Ways to grow and pick broad beans, showing results of sowing both autumn and spring

Broad or FAVA beans are a hardy vegetable which tolerates some frost. In my garden, zone 8 climate with average winter lows of -6 to -8C/20F, broad beans get their roots down in autumn and sit quietly all winter, before exploding into growth in the spring. This results in earlier and often more substantial harvests than from spring sowings. See also two different varieties in this video, tall and short ones – Aquadulce Claudia (tall) and de Monica (shorter).

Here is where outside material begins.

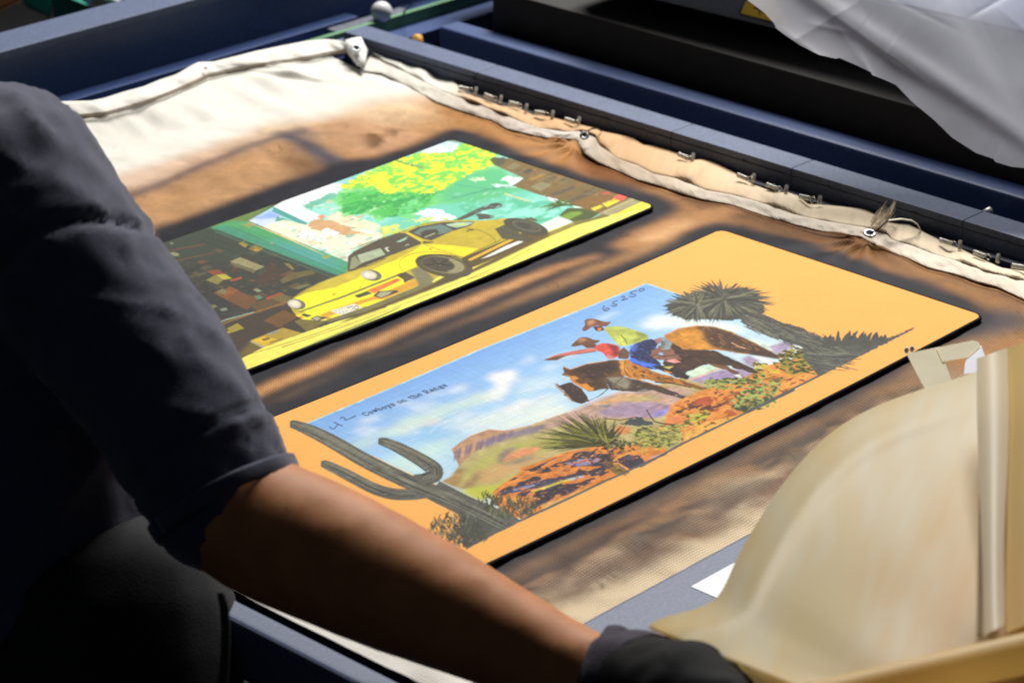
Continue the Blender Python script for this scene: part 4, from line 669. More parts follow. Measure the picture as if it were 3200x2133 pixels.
def tube_mesh(name, pts, r, n=8, cap=True):
    P = np.array(pts, float); r = np.zeros(len(P))+r
    T = np.gradient(P, axis=0); T /= np.linalg.norm(T, axis=1)[:, None]+1e-12
    up = np.array([0, 0, 1.]) if abs(T[0][2]) < .9 else np.array([1., 0, 0]); N = np.cross(T[0], up); N /= np.linalg.norm(N)
    V = []; a = np.linspace(0, 2*math.pi, n, endpoint=False)
    for p, t, q in zip(P, T, r):
        N = N-t*np.dot(N, t); N /= np.linalg.norm(N)+1e-12; B = np.cross(t, N)
        V.append(p+q*(np.cos(a)[:, None]*N+np.sin(a)[:, None]*B))
    V = np.vstack(V); F_ = []
    for i in range(len(P)-1):
        for j in range(n): F_.append((i*n+j, i*n+(j+1) % n, (i+1)*n+(j+1) % n, (i+1)*n+j))
    me = bpy.data.meshes.new(name)
    fs = F_+([tuple(range(n))[::-1], tuple(range((len(P)-1)*n, len(P)*n))] if cap else [])
    me.from_pydata(V.tolist(), [], fs); me.update(); return me
def strip(name, rows, mt, parent, thick=.0012, cols=None, smooth=True):
    """rows: list of polylines (same length) -> sheet with thickness"""
    A = np.array(rows, float); h, w = A.shape[:2]
    me = mesh_np(name, A.reshape(-1, 3), grid_faces(h, w))
    if cols is not None: add_col(me, np.asarray(cols, float).reshape(-1, 3))
    o = link(name, me, mt, parent, smooth)
    if thick:
        s = o.modifiers.new('t', 'SOLIDIFY'); s.thickness = thick; s.offset = -1
    return o
def resample(p, n):
    p = np.array(p, float); d = np.r_[0, np.cumsum(np.linalg.norm(np.diff(p, axis=0), axis=1))]; t = np.linspace(0, d[-1], n)
    return np.stack([np.interp(t, d, p[:, k]) for k in range(p.shape[1])], 1)
# ------------------------------------------------------------------ materials
def nodes(name):
    mt = bpy.data.materials.new(name); mt.use_nodes = True; nt = mt.node_tree
    return mt, nt, nt.nodes['Principled BSDF']
def N(nt, typ, **kw):
    n = nt.nodes.new(typ)
    for k, v in kw.items():
        if hasattr(n, k): setattr(n, k, v)
        else: n.inputs[k].default_value = v
    return n
def setp(p, **kw):
    al = dict(rough='Roughness', metal='Metallic', spec='Specular IOR Level', sheen='Sheen Weight', coat='Coat Weight')
    for k, v in kw.items(): p.inputs[al[k]].default_value = v
def simple(name, rgb, rough=.5, metal=0, spec=.5, nscale=60, namt=.12, bump=0, bscale=300, sheen=0):
    mt, nt, p = nodes(name); setp(p, rough=rough, metal=metal, spec=spec, sheen=sheen); L = nt.links.new
    tc = N(nt, 'ShaderNodeTexCoord'); nz = N(nt, 'ShaderNodeTexNoise', Scale=nscale, Detail=4.0); L(tc.outputs['Object'], nz.inputs['Vector'])
    mr = N(nt, 'ShaderNodeMapRange'); mr.inputs['From Min'].default_value = .3; mr.inputs['From Max'].default_value = .7; mr.inputs['To Min'].default_value = 1-namt; mr.inputs['To Max'].default_value = 1+namt
    L(nz.outputs['Fac'], mr.inputs['Value'])
    mx = N(nt, 'ShaderNodeVectorMath', operation='SCALE'); mx.inputs[0].default_value = rgb; L(mr.outputs[0], mx.inputs['Scale']); L(mx.outputs[0], p.inputs['Base Color'])
    if bump:
        b2 = N(nt, 'ShaderNodeTexNoise', Scale=bscale, Detail=3.0); L(tc.outputs['Object'], b2.inputs['Vector'])
        bm_ = N(nt, 'ShaderNodeBump', Strength=bump, Distance=.001); L(b2.outputs['Fac'], bm_.inputs['Height']); L(bm_.outputs[0], p.inputs['Normal'])
    return mt
def weave_mat(name, period, cvar, rough, bump, spec=.4, angle=0., gain=1.0, sheen=0., rvar=0., trans=0.):
    mt, nt, p = nodes(name); setp(p, rough=rough, spec=spec, sheen=sheen); L = nt.links.new
    at = N(nt, 'ShaderNodeAttribute', attribute_name='Col'); tc = N(nt, 'ShaderNodeTexCoord')
    mp = N(nt, 'ShaderNodeMapping'); mp.inputs['Rotation'].default_value = (0, 0, angle); L(tc.outputs['Object'], mp.inputs['Vector'])
    sc = 2*math.pi/(20*period); ws = []
    for ax in ('X', 'Y'):
        w = N(nt, 'ShaderNodeTexWave', bands_direction=ax, Scale=sc, Distortion=.6); w.inputs['Detail'].default_value = 1; w.inputs['Detail Scale'].default_value = .04
        L(mp.outputs[0], w.inputs['Vector']); ws.append(w)
    ml = N(nt, 'ShaderNodeMath', operation='MULTIPLY'); L(ws[0].outputs['Fac'], ml.inputs[0]); L(ws[1].outputs['Fac'], ml.inputs[1])
    mr = N(nt, 'ShaderNodeMapRange'); mr.inputs['To Min'].default_value = gain*(1-cvar); mr.inputs['To Max'].default_value = gain*(1+cvar*1.6); L(ml.outputs[0], mr.inputs['Value'])
    mx = N(nt, 'ShaderNodeVectorMath', operation='SCALE'); L(at.outputs['Color'], mx.inputs[0]); L(mr.outputs[0], mx.inputs['Scale']); L(mx.outputs[0], p.inputs['Base Color'])
    bp = N(nt, 'ShaderNodeBump', Strength=bump or .25, Distance=.0006); L(bp.outputs[0], p.inputs['Normal'])
    if bump: L(ml.outputs[0], bp.inputs['Height'])
    else:
        n2 = N(nt, 'ShaderNodeTexNoise', Scale=420.0, Detail=3.0); L(tc.outputs['Object'], n2.inputs['Vector']); L(n2.outputs['Fac'], bp.inputs['Height'])
    return mt
K = .84                                             # print and cloth albedo for a photo value of 1
M_PRINT = weave_mat('printed_fabric', .0022, .075, .8, .25, spec=.2, gain=K)
M_BLANKET = weave_mat('press_blanket_weave', .0030, .27, .6, 0, spec=.08, angle=.0, gain=K*.97)
M_HEM = weave_mat('webbing_weave', .0024, .10, .7, .6, spec=.3, angle=.4, gain=K)
M_RUBBER = simple('black_rubber', (.010, .010, .013), .8, spec=.15, bump=.3, bscale=900)
M_BLUE = simple('blue_machine_paint', (.028, .056, .160), .42, spec=.5, nscale=260, namt=.22, bump=.12, bscale=900)
M_BLUEGREY = simple('lit_blue_paint', (.080, .104, .175), .55, spec=.3, nscale=320, namt=.2, bump=.12, bscale=900)  # same machine blue, lightened to paint in the light on bars and top rail
M_RAIL = simple('rail_blue_lit', (.082, .106, .178), .55, spec=.3, nscale=320, namt=.2, bump=.1, bscale=900)  # same blue again, raised for light bounced off the blanket
M_DUST = simple('dusty_steel_ledge', (.085, .092, .12), .8, nscale=180, namt=.35)
M_DARK = simple('black_platen', (.011, .009, .007), .85, nscale=30, namt=.3)
M_BLACK = simple('black_gap', (.004, .004, .005), .9)
M_STEEL = simple('spring_steel', (.62, .60, .54), .38, metal=.55, nscale=300, namt=.25)
M_RING = simple('grommet_metal', (.30, .31, .33), .38, metal=.85, nscale=200, namt=.15)
M_GREEN = simple('green_belt', (.075, .21, .095), .6)
M_KNOB = simple('white_plastic_knob', (.62, .63, .62), .4)
M_LABEL = simple('white_label_paper', (.78, .79, .83), .6, namt=.03)
M_INK = simple('dark_print', (.03, .03, .04), .7)
M_YEL = simple('sign_yellow', (.60, .44, .006), .5, namt=.06)
M_ORANGE = simple('orange_knob_plastic', (.75, .36, .03), .45)
M_THREAD = simple('beige_thread', (.20, .15, .09), .8)
M_DTHREAD = simple('brown_thread', (.16, .09, .04), .8)
# ------------------------------------------------------------------ floor under the machine
me = mesh_np('floor', [(-6, -6, -.9), (9, -6, -.9), (9, 9, -.9), (-6, 9, -.9)], [(0, 1, 2, 3)])
tag(link('floor', me, simple('dark_concrete', (.012, .012, .013), .85, nscale=8, namt=.3, bump=.3, bscale=60)), kind='structure')
# ------------------------------------------------------------------ tray frame
tray = tag(empty('tray_frame'), 'blue steel tray frame holding the stained blanket, with springs along its right rail', 'tray frame')
cuts = [.6]+sorted([float(np.interp(2.160, *np.array(sorted([(onz(px, py, z)[0], onz(px, py, z)[1]) for z in (.0, .02, .04)])).T)) for px, py in ((1488, 214), (2098, 400), (2474, 514), (3010, 680))])+[2.262]
cuts = sorted(c_ for c_ in cuts if c_ <= 2.262)
for a_, b_ in zip(cuts[:-1], cuts[1:]):
    box('rail_segment', 2.160, 2.196, a_+.0002, b_-.0002, -.022, .020, M_RAIL, tray, bev=.0014)
box('rail_core', 2.163, 2.193, .62, 2.255, -.020, .018, M_BLACK, tray, bev=0)
sd = tube_mesh('weld_seam', [(2.1593, y_, .0118) for y_ in np.linspace(.7, 2.235, 60)], .0006, 6)
o = link('weld_seam', sd, M_DUST, tray)
for px, py in ((1477, 243), (1890, 372), (2320, 506), (2583, 590), (2855, 675), (3148, 770)):
    q = onz(px, py, .0118); t_ = (2.1592-q[0]); 
    d_ = ray(px, py); tt = 2.1585/d_[0]; c_ = d_*tt+np.array([0, 0, CAM_H])
    bm = bmesh.new(); bmesh.ops.create_icosphere(bm, subdivisions=2, radius=.0019)
    for v in bm.verts: v.co = Vector((v.co.x*.6+c_[0], v.co.y*1.6+c_[1], v.co.z+.0118))
    link('weld_bead', bm_mesh('weld_bead', bm), M_DUST, tray, True)
box('spring_ledge', 2.1455, 2.1605, .62, 2.22, -.010, -.0015, M_DUST, tray, bev=.001)
box('tray_floor', 1.17, 2.162, .9, 2.26, -.052, -.046, M_BLUE, tray, bev=0)
box('near_bar', 1.150, 2.30, 1.098, 1.1575, -.055, .0005, M_BLUEGREY, tray, bev=.003)
box('left_bar', 1.163, 1.1865, 1.158, 2.235, -.045, .0, M_BLUEGREY, tray, bev=.006, seg=4)
box('far_bar', 1.163, 2.196, 2.2665, 2.2925, -.030, .000, M_BLUEGREY, tray, bev=.003)
# springs and hollow posts, one mesh each
t_ = np.linspace(0, 1, 150); turns = 10
spm = tube_mesh('spring', np.stack([0.0021*np.cos(t_*turns*6.283), (t_-.5)*.0135, .0021*np.sin(t_*turns*6.283)], 1), .00046, 6)
hk = np.linspace(0, 5.2, 16); hkm = tube_mesh('spring_hook', np.stack([np.zeros(16), -.0098+.0030*-np.cos(hk), .0030*np.sin(hk)], 1), .0004, 6)
bm = bmesh.new(); n_ = 14
ring = []
for r_, z_ in ((.0021, 0), (.0021, .0085), (.0019, .0089), (.0014, .0089), (.0014, .003)):
    ring.append([bm.verts.new((r_*math.cos(k*6.283/n_), r_*math.sin(k*6.283/n_), z_)) for k in range(n_)])
for a_, b_ in zip(ring[:-1], ring[1:]):
    for k in range(n_): bm.faces.new((a_[k], a_[(k+1) % n_], b_[(k+1) % n_], b_[k]))
pom = bm_mesh('spring_post', bm)
for me_ in (spm, hkm, pom): me_.polygons.foreach_set('use_smooth', np.ones(len(me_.polygons), bool))
SPR = [(1449, 277), (1528, 302), (1606, 325), (1687, 353), (1780, 377), (2135, 488), (2320, 553), (2412, 583), (2515, 617), (2955, 755), (3061, 794), (3182, 833)]
PST = [(1485, 285), (1563, 310), (1643, 337), (1725, 358), (1807, 378), (2163, 492), (2353, 556), (2455, 592), (2560, 625), (2998, 765), (3117, 807)]
for px, py in SPR:
    q = onz(px, py, .008); o = link('spring', spm, M_STEEL, tray); o.location = q; o.rotation_euler = (random.uniform(-.12, .12), 0, random.uniform(-.1, .1))
    o = link('spring_hook', hkm, M_STEEL, tray); o.location = q; o.rotation_euler = (0, random.uniform(-.5, .5), 0)
for px, py in PST:
    q = onz(px, py, .008); o = link('spring_post', pom, M_STEEL, tray); o.location = q+np.array([.003, .001, .003])
    o.rotation_euler = Vector((-.62, -.36, -.62)).to_track_quat('Z', 'Y').to_euler()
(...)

11 thoughts on “Ways to grow and pick broad beans, showing results of sowing both autumn and spring

  1. Just lost four rows of broad bean seeds sowed two days ago to unknown maurauder leaving perfect little circles in soil. These seeds sown to replace earlier ones which all germinated but tops nipped off and left on ground. Is it worth a third attempt? Any suggestions Charles?

  2. I didn’t follow your advice and sowed in late September and planted in early October. We’re now having quite a warm fall. The plants are now quite large and starting to bud. Should I pinch back those shoots for eating and will I still get a good harvest in spring?

    1. I punched them back to about 6-8 inches as they were starting th to flower. I’ll report back on results in the spring!

  3. I’m in the UK right now in oxfordshire. Could broad beans be sowed outdoor successfully this coming week?

  4. Really helpful video thank you. You say give the beans plenty of room but don’t specify the spacing you use. Could you give me your recommended spacing please. Many thanks

      1. Is that 18 inches between the rows of two transplants in a row at 6 inches?

        X 6inches X
        6 inches
        X. X

        18 inches

        X 6 inches X
        6 inches
        X 6 inches X

        1. Can be.
          I use varied spacing and have increased it recently to 1 row with 6 inches between each ceiling and 20 inches between rows

          1. Last summer, I grew at 30 cm rows, 10cm apart, four rows to a 120 cm bed, and got a good harvest, filled pods. Is that excessive for one bed in the long term?

          2. That does sound impressively close Miki. But if it works for you, I would carry on and in your high latitude, where growth is so fast but for a relatively short period, close spacing perhaps makes more sense.
            Also the spacing of a broad beans is affected by how much time they have to tiller, or make new stems, turning into multisown plants all from one seed. My spacings tend to assume there is some tillering.